While the technology is still developing, there have been many big partnership announcements in recent months, and the world’s first seamless 5G D2D connection across different network layers into the stratosphere, space and back was achieved in Croatia earlier this year. Deutsche Telekom’s mobile service provided from the stratosphere took the backhaul path via Intelsat’s satellite and its ground infrastructure to the backbone network or directly to the ground station. The data transfer started with a standard 5G cell phone over a 20MHz channel. In the airspace above Pula, Croatia, Deutsche Telekom achieved data speeds of up to 200Mbps.

D2D is expected to unlock extraordinary opportunities, although adoption will depend on factors like cost, reliability, terrestrial alternatives, policy makers, and market dynamics.

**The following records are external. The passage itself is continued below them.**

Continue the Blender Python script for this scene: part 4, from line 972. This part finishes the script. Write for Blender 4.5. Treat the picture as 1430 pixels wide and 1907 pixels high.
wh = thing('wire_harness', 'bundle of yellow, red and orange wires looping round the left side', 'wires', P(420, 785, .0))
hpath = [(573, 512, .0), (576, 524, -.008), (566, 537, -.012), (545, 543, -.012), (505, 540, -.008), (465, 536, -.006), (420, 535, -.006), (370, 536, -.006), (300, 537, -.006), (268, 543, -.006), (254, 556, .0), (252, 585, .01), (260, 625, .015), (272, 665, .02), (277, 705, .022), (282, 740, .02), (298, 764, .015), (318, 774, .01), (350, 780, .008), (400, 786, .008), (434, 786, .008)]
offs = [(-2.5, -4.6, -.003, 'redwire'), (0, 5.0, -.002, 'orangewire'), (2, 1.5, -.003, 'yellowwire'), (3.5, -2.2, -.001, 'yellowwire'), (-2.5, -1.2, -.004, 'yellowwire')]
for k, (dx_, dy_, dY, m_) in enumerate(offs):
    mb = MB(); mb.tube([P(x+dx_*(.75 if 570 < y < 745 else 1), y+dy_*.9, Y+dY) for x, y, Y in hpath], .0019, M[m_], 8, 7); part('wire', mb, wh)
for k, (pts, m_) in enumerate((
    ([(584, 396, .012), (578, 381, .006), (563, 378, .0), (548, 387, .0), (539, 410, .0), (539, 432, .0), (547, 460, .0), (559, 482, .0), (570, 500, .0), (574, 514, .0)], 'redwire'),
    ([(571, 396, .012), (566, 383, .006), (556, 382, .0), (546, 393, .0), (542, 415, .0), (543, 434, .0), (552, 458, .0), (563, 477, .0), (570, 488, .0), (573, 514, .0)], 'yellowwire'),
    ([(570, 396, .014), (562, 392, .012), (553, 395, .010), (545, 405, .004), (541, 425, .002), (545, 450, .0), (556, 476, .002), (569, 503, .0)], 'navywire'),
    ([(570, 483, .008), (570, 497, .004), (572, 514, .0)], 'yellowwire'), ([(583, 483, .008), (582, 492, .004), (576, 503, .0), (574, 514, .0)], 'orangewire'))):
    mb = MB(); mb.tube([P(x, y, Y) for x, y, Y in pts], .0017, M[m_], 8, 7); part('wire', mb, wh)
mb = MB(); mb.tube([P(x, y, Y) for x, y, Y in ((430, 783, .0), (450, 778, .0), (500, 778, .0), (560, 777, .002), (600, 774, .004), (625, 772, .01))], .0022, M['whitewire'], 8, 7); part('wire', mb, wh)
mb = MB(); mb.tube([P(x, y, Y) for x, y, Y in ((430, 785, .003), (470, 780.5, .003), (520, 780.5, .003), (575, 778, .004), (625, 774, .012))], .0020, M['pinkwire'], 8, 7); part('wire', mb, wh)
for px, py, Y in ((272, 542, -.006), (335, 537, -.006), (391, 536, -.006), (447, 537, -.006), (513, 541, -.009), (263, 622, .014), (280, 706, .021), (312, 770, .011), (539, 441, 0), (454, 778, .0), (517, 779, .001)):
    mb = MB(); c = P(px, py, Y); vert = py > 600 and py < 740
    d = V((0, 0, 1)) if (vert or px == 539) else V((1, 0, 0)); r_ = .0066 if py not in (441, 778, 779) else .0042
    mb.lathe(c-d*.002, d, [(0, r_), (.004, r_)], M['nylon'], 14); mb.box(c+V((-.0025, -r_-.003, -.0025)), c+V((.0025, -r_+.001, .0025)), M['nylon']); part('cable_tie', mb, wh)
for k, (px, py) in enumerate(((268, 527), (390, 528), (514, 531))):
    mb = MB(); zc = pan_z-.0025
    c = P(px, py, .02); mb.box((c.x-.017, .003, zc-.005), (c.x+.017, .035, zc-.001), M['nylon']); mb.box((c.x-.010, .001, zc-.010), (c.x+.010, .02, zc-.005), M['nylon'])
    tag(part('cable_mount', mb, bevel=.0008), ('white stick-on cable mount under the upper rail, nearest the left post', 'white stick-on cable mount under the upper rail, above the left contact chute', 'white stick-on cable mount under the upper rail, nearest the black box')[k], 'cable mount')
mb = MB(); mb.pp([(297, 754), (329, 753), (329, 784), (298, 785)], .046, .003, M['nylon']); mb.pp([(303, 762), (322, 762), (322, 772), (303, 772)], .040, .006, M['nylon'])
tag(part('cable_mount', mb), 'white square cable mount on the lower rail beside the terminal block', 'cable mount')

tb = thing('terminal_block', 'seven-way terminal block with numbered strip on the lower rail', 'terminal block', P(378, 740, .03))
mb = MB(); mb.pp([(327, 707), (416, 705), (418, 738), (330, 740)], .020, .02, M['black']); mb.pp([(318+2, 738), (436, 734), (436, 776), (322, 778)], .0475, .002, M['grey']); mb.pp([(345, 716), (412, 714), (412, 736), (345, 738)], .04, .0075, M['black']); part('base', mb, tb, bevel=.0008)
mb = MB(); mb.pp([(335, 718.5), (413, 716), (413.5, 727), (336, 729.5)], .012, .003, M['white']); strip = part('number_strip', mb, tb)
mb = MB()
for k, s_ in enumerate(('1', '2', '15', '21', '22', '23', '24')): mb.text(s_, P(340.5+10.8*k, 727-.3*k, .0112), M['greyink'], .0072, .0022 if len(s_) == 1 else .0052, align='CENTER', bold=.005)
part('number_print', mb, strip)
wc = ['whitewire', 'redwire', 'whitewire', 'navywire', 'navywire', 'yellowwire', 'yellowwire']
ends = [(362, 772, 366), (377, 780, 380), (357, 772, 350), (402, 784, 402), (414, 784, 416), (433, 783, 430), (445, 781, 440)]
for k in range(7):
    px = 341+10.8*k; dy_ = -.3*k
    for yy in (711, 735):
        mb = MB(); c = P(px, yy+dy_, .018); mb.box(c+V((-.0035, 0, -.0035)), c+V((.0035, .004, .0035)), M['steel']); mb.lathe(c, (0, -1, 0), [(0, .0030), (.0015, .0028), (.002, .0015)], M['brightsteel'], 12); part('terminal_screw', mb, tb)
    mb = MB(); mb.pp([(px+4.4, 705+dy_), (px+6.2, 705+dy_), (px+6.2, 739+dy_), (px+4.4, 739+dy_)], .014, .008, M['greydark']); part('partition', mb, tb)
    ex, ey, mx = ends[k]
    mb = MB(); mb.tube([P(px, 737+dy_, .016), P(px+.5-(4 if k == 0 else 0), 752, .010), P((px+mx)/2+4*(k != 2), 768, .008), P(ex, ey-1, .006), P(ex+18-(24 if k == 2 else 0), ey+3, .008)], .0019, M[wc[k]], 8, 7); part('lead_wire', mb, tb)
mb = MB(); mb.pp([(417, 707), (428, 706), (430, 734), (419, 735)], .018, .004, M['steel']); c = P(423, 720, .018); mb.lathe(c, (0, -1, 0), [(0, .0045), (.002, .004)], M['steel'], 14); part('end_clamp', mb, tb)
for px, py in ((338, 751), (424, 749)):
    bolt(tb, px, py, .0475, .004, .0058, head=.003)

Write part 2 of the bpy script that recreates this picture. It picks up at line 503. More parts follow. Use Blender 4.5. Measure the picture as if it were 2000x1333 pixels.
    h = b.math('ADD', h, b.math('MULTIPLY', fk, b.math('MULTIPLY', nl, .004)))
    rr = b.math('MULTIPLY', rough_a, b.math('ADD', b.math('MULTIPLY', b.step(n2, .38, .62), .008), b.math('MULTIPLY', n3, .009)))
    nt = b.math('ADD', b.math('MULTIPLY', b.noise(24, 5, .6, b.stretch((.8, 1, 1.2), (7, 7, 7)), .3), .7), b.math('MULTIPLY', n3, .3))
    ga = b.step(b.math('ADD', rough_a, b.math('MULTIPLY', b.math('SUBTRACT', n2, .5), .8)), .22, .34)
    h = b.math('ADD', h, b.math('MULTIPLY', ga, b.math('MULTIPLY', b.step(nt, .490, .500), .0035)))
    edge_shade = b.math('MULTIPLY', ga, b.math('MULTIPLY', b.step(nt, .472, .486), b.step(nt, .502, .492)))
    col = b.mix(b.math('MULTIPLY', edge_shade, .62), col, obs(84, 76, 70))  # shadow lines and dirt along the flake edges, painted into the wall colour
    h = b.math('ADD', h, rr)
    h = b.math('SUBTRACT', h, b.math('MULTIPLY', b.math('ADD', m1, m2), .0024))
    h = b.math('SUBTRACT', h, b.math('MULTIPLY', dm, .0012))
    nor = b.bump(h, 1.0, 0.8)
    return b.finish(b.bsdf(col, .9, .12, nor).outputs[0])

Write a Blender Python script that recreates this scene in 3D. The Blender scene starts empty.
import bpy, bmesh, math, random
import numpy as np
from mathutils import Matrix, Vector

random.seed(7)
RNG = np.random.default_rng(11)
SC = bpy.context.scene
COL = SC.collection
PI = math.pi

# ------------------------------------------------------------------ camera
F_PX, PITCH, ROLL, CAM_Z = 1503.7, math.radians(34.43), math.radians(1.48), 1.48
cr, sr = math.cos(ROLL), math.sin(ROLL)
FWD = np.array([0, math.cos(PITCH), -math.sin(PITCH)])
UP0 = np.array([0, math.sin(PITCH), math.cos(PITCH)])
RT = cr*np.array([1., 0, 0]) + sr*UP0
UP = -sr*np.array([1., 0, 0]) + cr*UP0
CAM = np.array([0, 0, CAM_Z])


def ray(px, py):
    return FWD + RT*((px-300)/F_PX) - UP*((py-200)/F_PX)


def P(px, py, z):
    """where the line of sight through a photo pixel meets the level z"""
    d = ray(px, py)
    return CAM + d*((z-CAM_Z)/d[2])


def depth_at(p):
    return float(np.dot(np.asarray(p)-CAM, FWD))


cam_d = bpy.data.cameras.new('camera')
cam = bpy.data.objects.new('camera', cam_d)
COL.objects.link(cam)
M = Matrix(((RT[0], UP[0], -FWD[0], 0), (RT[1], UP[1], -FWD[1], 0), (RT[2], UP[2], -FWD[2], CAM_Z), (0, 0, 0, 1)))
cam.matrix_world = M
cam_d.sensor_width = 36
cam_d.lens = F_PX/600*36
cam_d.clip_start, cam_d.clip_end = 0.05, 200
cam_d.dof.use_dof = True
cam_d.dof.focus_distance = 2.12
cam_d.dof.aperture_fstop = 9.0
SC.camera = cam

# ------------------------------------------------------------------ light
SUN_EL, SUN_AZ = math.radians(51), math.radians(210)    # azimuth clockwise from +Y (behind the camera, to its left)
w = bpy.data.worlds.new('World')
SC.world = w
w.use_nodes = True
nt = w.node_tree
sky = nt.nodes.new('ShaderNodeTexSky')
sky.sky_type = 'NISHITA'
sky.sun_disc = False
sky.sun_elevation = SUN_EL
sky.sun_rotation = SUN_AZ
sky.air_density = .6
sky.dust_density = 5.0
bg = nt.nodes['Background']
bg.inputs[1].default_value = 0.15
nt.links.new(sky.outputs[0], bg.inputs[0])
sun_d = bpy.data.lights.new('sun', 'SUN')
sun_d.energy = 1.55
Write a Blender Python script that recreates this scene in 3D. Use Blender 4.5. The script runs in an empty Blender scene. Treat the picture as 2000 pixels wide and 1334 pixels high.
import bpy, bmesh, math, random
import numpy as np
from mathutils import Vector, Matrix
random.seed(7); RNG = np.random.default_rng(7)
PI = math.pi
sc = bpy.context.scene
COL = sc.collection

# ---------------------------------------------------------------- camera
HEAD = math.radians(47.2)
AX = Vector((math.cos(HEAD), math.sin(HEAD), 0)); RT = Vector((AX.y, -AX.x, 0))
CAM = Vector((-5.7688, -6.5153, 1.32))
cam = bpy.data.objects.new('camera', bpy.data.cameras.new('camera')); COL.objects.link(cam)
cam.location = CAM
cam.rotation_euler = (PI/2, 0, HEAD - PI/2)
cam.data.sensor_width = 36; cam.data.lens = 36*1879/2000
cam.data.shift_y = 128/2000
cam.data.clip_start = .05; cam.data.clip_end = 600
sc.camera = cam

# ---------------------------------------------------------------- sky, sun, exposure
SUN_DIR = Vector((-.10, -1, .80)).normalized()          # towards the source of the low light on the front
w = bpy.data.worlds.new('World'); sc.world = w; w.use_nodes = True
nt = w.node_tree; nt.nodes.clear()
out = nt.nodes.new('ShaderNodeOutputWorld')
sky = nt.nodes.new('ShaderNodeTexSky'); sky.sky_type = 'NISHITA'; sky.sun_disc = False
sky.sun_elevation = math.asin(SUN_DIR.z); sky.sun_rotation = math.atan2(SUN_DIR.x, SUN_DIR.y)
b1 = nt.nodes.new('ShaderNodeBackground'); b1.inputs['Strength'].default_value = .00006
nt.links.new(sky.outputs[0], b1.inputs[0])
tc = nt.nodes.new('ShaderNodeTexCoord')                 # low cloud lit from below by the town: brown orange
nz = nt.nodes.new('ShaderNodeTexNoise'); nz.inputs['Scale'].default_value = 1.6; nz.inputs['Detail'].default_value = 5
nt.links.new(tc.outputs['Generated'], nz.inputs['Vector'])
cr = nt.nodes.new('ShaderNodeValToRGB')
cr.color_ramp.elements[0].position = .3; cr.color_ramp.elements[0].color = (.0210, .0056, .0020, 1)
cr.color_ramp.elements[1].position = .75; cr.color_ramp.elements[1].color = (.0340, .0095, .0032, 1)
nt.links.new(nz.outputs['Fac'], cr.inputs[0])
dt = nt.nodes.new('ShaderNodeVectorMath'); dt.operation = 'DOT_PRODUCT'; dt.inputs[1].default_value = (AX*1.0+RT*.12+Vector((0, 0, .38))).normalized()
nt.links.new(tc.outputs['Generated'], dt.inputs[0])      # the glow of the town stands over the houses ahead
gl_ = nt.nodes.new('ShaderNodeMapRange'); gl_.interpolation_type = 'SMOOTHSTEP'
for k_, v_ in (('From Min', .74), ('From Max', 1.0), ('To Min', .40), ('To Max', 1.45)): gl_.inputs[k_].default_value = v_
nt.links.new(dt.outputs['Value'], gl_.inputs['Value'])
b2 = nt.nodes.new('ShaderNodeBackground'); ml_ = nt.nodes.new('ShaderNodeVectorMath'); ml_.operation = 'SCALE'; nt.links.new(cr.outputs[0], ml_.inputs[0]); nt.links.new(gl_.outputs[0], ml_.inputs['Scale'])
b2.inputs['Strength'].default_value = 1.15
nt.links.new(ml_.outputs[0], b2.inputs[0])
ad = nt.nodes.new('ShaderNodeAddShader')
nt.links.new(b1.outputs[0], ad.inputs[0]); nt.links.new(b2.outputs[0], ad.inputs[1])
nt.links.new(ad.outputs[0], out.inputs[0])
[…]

“The impact of satellite-to-device technology in southern Asia can be transformative, enabling connectivity in remote areas, enhancing disaster resilience, and fostering IoT deployments,” concludes Coleman.

Cost is key

Satellite can play a huge role in enabling essential services, although its use has traditionally been hindered due to the hefty price tag. However, while terrestrial infrastructure remains less expensive on a cost per bit level, its deployment is often price prohibitive due to small, dispersed communities, or challenges arising from the natural landscape itself – such as southern Asia’s many islands - rendering satellite the only viable option.

Recent advances in satellite and ground equipment technologies have led to better economics, says Kharod. “We have also developed cellular backhaul managed services for MNOs to back up and build out 2G, 3G, 4G, 5G, and IoT coverage anywhere, in less time and more cost-efficiently than when relying on terrestrial backhaul alone. Connectivity cost should not take over quality, and this is why we are working on innovations to make satellite more affordable.”

The combination of plummeting cost per bit for satellite capacity, and reduced ground station equipment prices herald a new era for connecting southern Asia’s more challenging locations. However, investments will still be significant in cost. A combined effort will be required from government and industry to ensure that growing connectivity demands are met, without breaking the bank.

“Responding to the growing connectivity needs of the region will require a concerted effort,” concludes Kharod. “We believe that partnerships between satellite communications companies and governments will enable to bring together complementary capabilities, playing a crucial role in delivering the much-needed connectivity.”